Полагаю, небезопасно говорить о ныне живущих авторах, за исключением разве что тех, кто так долго с нами, что мы начали забывать, что они не принадлежат прошлому. Разве наша поверхностная критика, всегда так ловко замечающая огрехи очевидные, вроде прыщей на красивом лице, когда-либо относилась справедливо к несомненному гению Уиды [33] ? Ее гвардейцы «балуются» с едой. Ее лошади выигрывают дерби третий год подряд. Ее избалованные женщины швыряют в Темзу персики стоимостью гинея за штуку из окон «Звезды и подвязки» в Ричмонде. Учитывая, что расстояние там примерно триста пятьдесят ярдов, это хороший бросок. Так ведь книги стоит читать не потому, что в них нет нелепостей. Уида обладает силой, нежностью, правдивостью, страстью, а за такие качества писателю можно простить куда большие грехи, чем те неточности, в которых обвиняют Уиду. Но таков метод нашей жалкой критики. Она смотрит на художника, как Гулливер на дам Бробдингнега. Она слишком мала, чтобы видеть их целиком, — родинка или бородавка закрывают ей весь обзор.
33
Псевдоним популярной в свое время английской писательницы Луизы де ла Рамэ (1839–1908), автора многочисленных авантюрных и психологических романов.
Почему так мало читали Джорджа Гиссинга? Если жизненная достоверность является ключом к литературному успеху, продажи книг Гиссинга должны были исчисляться миллионами, а не сотнями.
Разве литературный талант Марка Твена, уж не говоря о его юморе, принимали в литературных кругах так, как следовало? «Гек Финн» остался бы великим произведением даже в том случае, если бы в нем от начала до конца не было бы ни одного смешного места. Среди индейских и некоторых других примитивных племен утрата соплеменником одного из пяти чувств оборачивалась для него преимуществом, он считался личностью, превосходящей всех остальных. Так и среди читателей-англосаксов: если человек хочет, чтобы его литературные таланты оценили, у него должно отсутствовать чувство юмора. Мне в голову приходят несколько забавных примеров современного литературного успеха, основанного преимущественно на этом недостатке.

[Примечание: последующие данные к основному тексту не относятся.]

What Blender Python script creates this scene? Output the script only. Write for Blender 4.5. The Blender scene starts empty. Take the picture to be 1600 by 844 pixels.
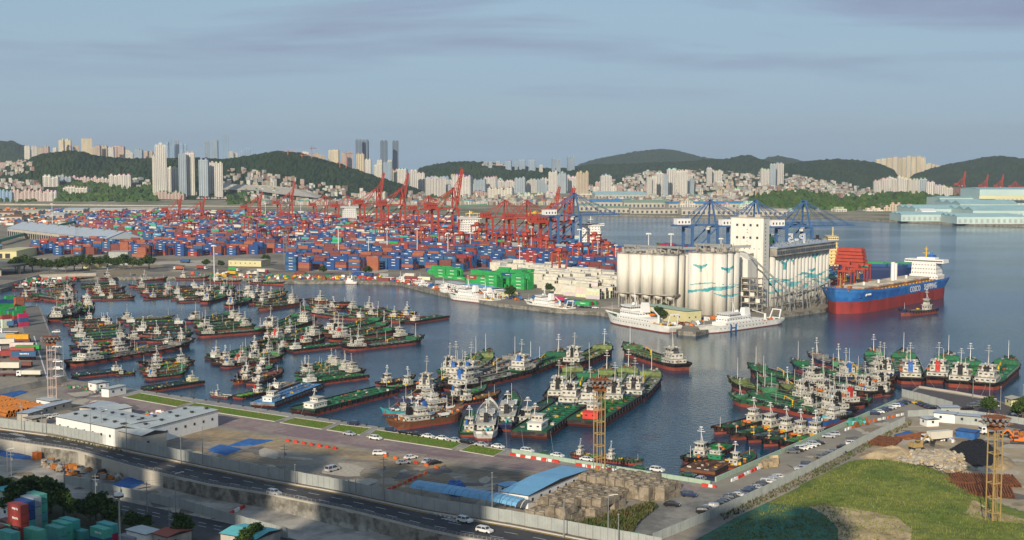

Я люблю всех этих писателей, но такой разносторонний вкус нынче почитается за отсутствие всякого вкуса. Говорят, что если ты любишь Шекспира, значит, непременно должен ненавидеть Ибсена; что невозможно ценить Вагнера и при этом терпимо относиться к Бетховену; что если находишь достоинства у Доре, значит, не способен понимать Уистлера. Но как можно сказать, какой роман у меня самый любимый? Я могу только спросить себя, какой ярче всего остался у меня в памяти, к какой книге я прибегаю чаще, чем к другой, в те приятные полчаса перед тем, как прозвонит колокольчик к обеду, когда, да простит меня добрейший мистер Смайлз, нет смысла думать о работе.
Осмотрев свои книги на полках, я обнаружил, что из всех романов наиболее потрепан «Дэвид Копперфилд». Я листаю его загнутые страницы, читаю знакомые заголовки: «У мистера Микобера затруднения», «Мистер Микобер в тюрьме», «Я влюбляюсь в Дору», «Мистер Баркис уходит с приливом», «Моя девочка-жена», «Трэддлс в гнездышке из роз», и передо мной открываются страницы моей собственной жизни. Столько печалей, столько радостей переплелось в моей душе с каждой из этих глав! Тот день… как ясно он мне вспоминается, когда я читаю о сватовстве Дэвида, а вот смерть Доры стараюсь пропустить. Бедная хорошенькая миссис Копперфилд у ворот, поднявшая вверх свое дитя, всегда связывается у меня в памяти с криком младенца, которого я так долго ждал. Несколько недель спустя я обнаружил книгу, лежавшую переплетом вверх, все на том же кресле, куда так поспешно положил ее.